Supplied data
___

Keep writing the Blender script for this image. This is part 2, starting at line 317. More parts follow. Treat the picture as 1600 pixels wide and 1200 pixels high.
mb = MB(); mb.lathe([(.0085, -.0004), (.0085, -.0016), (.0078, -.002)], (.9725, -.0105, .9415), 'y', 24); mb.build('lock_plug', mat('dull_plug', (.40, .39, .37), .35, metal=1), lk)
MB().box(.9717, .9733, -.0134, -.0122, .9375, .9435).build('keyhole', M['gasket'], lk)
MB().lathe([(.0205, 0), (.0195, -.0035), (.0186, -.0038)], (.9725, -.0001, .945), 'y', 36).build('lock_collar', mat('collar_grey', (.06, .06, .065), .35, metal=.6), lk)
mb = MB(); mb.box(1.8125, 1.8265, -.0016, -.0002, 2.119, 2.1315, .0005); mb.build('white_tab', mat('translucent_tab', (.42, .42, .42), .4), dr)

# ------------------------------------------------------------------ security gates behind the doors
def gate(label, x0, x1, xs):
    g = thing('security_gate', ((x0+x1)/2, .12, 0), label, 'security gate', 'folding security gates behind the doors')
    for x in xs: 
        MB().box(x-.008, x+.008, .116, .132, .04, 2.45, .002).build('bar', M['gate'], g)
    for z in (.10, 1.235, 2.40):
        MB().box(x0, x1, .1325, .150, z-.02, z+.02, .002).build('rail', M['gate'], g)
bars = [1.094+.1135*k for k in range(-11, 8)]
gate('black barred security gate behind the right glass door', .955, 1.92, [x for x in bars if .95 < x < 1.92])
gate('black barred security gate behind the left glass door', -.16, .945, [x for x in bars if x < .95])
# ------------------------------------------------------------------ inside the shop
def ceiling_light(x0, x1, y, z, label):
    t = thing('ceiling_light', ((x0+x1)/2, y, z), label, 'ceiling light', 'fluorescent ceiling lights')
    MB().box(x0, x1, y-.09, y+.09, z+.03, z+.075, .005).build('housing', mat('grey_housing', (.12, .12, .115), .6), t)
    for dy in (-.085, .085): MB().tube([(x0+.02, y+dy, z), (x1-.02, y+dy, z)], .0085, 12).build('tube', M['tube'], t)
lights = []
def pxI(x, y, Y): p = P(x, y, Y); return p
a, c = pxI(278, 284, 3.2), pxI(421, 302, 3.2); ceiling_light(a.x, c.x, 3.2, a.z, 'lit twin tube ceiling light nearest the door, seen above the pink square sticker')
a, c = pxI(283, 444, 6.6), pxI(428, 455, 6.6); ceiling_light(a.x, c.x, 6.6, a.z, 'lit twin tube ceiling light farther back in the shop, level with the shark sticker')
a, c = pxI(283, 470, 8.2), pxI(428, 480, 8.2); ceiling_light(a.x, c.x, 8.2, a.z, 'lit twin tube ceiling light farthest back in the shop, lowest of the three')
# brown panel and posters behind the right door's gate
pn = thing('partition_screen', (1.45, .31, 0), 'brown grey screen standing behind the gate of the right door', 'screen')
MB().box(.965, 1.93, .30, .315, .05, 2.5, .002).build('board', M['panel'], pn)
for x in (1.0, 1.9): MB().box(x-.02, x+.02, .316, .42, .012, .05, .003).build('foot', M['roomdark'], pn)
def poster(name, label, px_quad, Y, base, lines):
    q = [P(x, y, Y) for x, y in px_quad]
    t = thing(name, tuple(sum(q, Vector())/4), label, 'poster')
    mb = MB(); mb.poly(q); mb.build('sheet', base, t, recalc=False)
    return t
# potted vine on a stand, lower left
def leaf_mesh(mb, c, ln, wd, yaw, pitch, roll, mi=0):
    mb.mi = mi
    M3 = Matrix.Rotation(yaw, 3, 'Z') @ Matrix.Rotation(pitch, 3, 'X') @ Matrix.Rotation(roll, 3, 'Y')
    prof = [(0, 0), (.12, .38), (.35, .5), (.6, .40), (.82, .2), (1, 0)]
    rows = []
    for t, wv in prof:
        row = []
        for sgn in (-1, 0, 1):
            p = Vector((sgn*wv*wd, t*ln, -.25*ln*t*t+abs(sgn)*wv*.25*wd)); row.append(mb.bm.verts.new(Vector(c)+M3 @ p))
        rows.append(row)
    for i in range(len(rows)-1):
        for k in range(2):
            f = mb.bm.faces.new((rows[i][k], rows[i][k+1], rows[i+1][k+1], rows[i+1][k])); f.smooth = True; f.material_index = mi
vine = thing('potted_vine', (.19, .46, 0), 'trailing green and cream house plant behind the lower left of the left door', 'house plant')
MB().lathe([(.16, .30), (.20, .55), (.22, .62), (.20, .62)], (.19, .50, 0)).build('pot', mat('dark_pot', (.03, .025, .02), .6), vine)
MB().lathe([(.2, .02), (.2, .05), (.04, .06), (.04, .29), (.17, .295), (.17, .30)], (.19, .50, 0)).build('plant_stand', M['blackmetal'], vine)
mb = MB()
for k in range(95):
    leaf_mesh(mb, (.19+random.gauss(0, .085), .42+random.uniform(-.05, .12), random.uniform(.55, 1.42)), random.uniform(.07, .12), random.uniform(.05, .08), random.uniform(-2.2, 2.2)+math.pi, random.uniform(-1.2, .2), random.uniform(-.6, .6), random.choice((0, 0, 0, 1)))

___

Work to do
Retype all of the material above with every character intact.

Problem solution
Keep writing the Blender script for this image. This is part 2, starting at line 317. More parts follow. Treat the picture as 1600 pixels wide and 1200 pixels high.
mb = MB(); mb.lathe([(.0085, -.0004), (.0085, -.0016), (.0078, -.002)], (.9725, -.0105, .9415), 'y', 24); mb.build('lock_plug', mat('dull_plug', (.40, .39, .37), .35, metal=1), lk)
MB().box(.9717, .9733, -.0134, -.0122, .9375, .9435).build('keyhole', M['gasket'], lk)
MB().lathe([(.0205, 0), (.0195, -.0035), (.0186, -.0038)], (.9725, -.0001, .945), 'y', 36).build('lock_collar', mat('collar_grey', (.06, .06, .065), .35, metal=.6), lk)
mb = MB(); mb.box(1.8125, 1.8265, -.0016, -.0002, 2.119, 2.1315, .0005); mb.build('white_tab', mat('translucent_tab', (.42, .42, .42), .4), dr)

# ------------------------------------------------------------------ security gates behind the doors
def gate(label, x0, x1, xs):
    g = thing('security_gate', ((x0+x1)/2, .12, 0), label, 'security gate', 'folding security gates behind the doors')
    for x in xs: 
        MB().box(x-.008, x+.008, .116, .132, .04, 2.45, .002).build('bar', M['gate'], g)
    for z in (.10, 1.235, 2.40):
        MB().box(x0, x1, .1325, .150, z-.02, z+.02, .002).build('rail', M['gate'], g)
bars = [1.094+.1135*k for k in range(-11, 8)]
gate('black barred security gate behind the right glass door', .955, 1.92, [x for x in bars if .95 < x < 1.92])
gate('black barred security gate behind the left glass door', -.16, .945, [x for x in bars if x < .95])
# ------------------------------------------------------------------ inside the shop
def ceiling_light(x0, x1, y, z, label):
    t = thing('ceiling_light', ((x0+x1)/2, y, z), label, 'ceiling light', 'fluorescent ceiling lights')
    MB().box(x0, x1, y-.09, y+.09, z+.03, z+.075, .005).build('housing', mat('grey_housing', (.12, .12, .115), .6), t)
    for dy in (-.085, .085): MB().tube([(x0+.02, y+dy, z), (x1-.02, y+dy, z)], .0085, 12).build('tube', M['tube'], t)
lights = []
def pxI(x, y, Y): p = P(x, y, Y); return p
a, c = pxI(278, 284, 3.2), pxI(421, 302, 3.2); ceiling_light(a.x, c.x, 3.2, a.z, 'lit twin tube ceiling light nearest the door, seen above the pink square sticker')
a, c = pxI(283, 444, 6.6), pxI(428, 455, 6.6); ceiling_light(a.x, c.x, 6.6, a.z, 'lit twin tube ceiling light farther back in the shop, level with the shark sticker')
a, c = pxI(283, 470, 8.2), pxI(428, 480, 8.2); ceiling_light(a.x, c.x, 8.2, a.z, 'lit twin tube ceiling light farthest back in the shop, lowest of the three')
# brown panel and posters behind the right door's gate
pn = thing('partition_screen', (1.45, .31, 0), 'brown grey screen standing behind the gate of the right door', 'screen')
MB().box(.965, 1.93, .30, .315, .05, 2.5, .002).build('board', M['panel'], pn)
for x in (1.0, 1.9): MB().box(x-.02, x+.02, .316, .42, .012, .05, .003).build('foot', M['roomdark'], pn)
def poster(name, label, px_quad, Y, base, lines):
    q = [P(x, y, Y) for x, y in px_quad]
    t = thing(name, tuple(sum(q, Vector())/4), label, 'poster')
    mb = MB(); mb.poly(q); mb.build('sheet', base, t, recalc=False)
    return t
# potted vine on a stand, lower left
def leaf_mesh(mb, c, ln, wd, yaw, pitch, roll, mi=0):
    mb.mi = mi
    M3 = Matrix.Rotation(yaw, 3, 'Z') @ Matrix.Rotation(pitch, 3, 'X') @ Matrix.Rotation(roll, 3, 'Y')
    prof = [(0, 0), (.12, .38), (.35, .5), (.6, .40), (.82, .2), (1, 0)]
    rows = []
    for t, wv in prof:
        row = []
        for sgn in (-1, 0, 1):
            p = Vector((sgn*wv*wd, t*ln, -.25*ln*t*t+abs(sgn)*wv*.25*wd)); row.append(mb.bm.verts.new(Vector(c)+M3 @ p))
        rows.append(row)
    for i in range(len(rows)-1):
        for k in range(2):
            f = mb.bm.faces.new((rows[i][k], rows[i][k+1], rows[i+1][k+1], rows[i+1][k])); f.smooth = True; f.material_index = mi
vine = thing('potted_vine', (.19, .46, 0), 'trailing green and cream house plant behind the lower left of the left door', 'house plant')
MB().lathe([(.16, .30), (.20, .55), (.22, .62), (.20, .62)], (.19, .50, 0)).build('pot', mat('dark_pot', (.03, .025, .02), .6), vine)
MB().lathe([(.2, .02), (.2, .05), (.04, .06), (.04, .29), (.17, .295), (.17, .30)], (.19, .50, 0)).build('plant_stand', M['blackmetal'], vine)
mb = MB()
for k in range(95):
    leaf_mesh(mb, (.19+random.gauss(0, .085), .42+random.uniform(-.05, .12), random.uniform(.55, 1.42)), random.uniform(.07, .12), random.uniform(.05, .08), random.uniform(-2.2, 2.2)+math.pi, random.uniform(-1.2, .2), random.uniform(-.6, .6), random.choice((0, 0, 0, 1)))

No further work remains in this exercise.